Update
Since Version 12, Mathematica now incorporates a range of (underrated IMHO) regularisation methods to Fit
and FindFit
.
As explained in this question, you can do a non-parametric fit to your data using B-Splines, and differentiate this fit:
pts = Table[{x, Sin[2 Pi x] + RandomReal[{-.15, .15}]}, {x, 0,
1, .0125}];
kfun[n_, d_] :=
Join[ConstantArray[0, d], Range[0, 1, 1/(n - d)],
ConstantArray[1, d]];
uparam[pts_] := N[Range[0, 1, 1/(Length[pts] - 1)]];
mbasis[pts_, n_, d_] :=
With[{param = uparam[pts]},
Table[BSplineBasis[{d, kfun[n, d]}, j - 1, param[[i]]], {i,
Length[param]}, {j, n}]];
Clear[ctrlpts];
ctrlpts[lambda_: 0] :=
With[{mat = mbasis[pts, 25, 3],
reg = SparseArray[{{i_, i_} ->
2., {i_, j_} /; Abs[i - j] == 1 -> -1.}, {25, 25}, 0.]},
LinearSolve[Transpose[mat].mat + 10^(lambda) Transpose[reg].reg,
Transpose[mat].(Last /@ pts)]];
Show[ListPlot[pts, AxesLabel -> {x, y}],
ListLinePlot[{First /@ pts, mbasis[pts, 25, 3].ctrlpts[0.25]} //
Transpose, PlotStyle -> Red]]

Note that the fit does not go through all the points as you requested.

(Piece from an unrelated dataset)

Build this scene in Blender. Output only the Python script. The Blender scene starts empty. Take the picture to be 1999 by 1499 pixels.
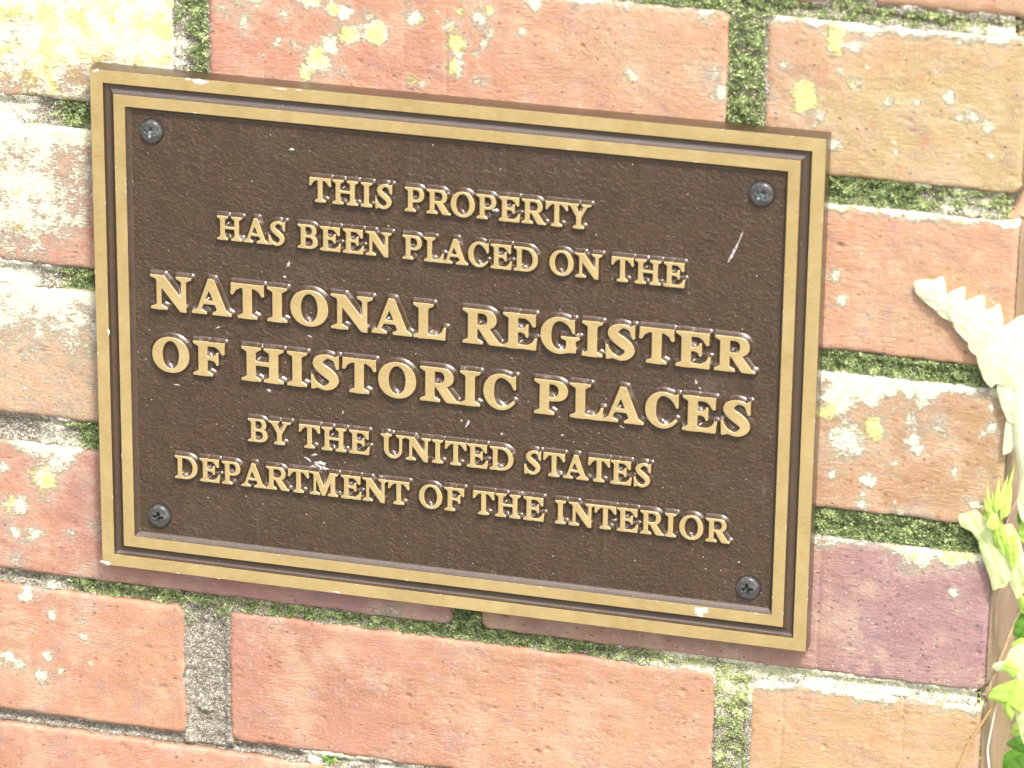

Here we consider an explicit penalty function. The idea here is that
we find the best (spline) weights subject to a prior corresponding to a roughness penalty (which allows us to tune how smooth the spine function should be, which involves adding a tunable cost to unsmooth spline).
The fit is now
controlled by the relative weight of the penalty (given as an argument to
ctrlpts). We can differentiate it:
df[x_] = BSplineFunction[ctrlpts[1], SplineDegree -> 3]'[x];
Plot[{df[x], 2 Pi Cos[2 Pi x]}, {x, 0.05, 0.95}]

There are known methods (such as cross validation) to estimate automatically what the proper amount of smoothing should be, depending on
what it is you want to estimate (the function, its derivative, its second derivative etc.).
Note that the behaviour of your basis function at the edge of the requested interval needs to be addressed depending on what a proper boundary should be.
For instance, the Fourier filtering method presented by others is formally
equivalent to this B-Sline fit, while assuming periodic boundary condition
and a particular choice of Wiener filter.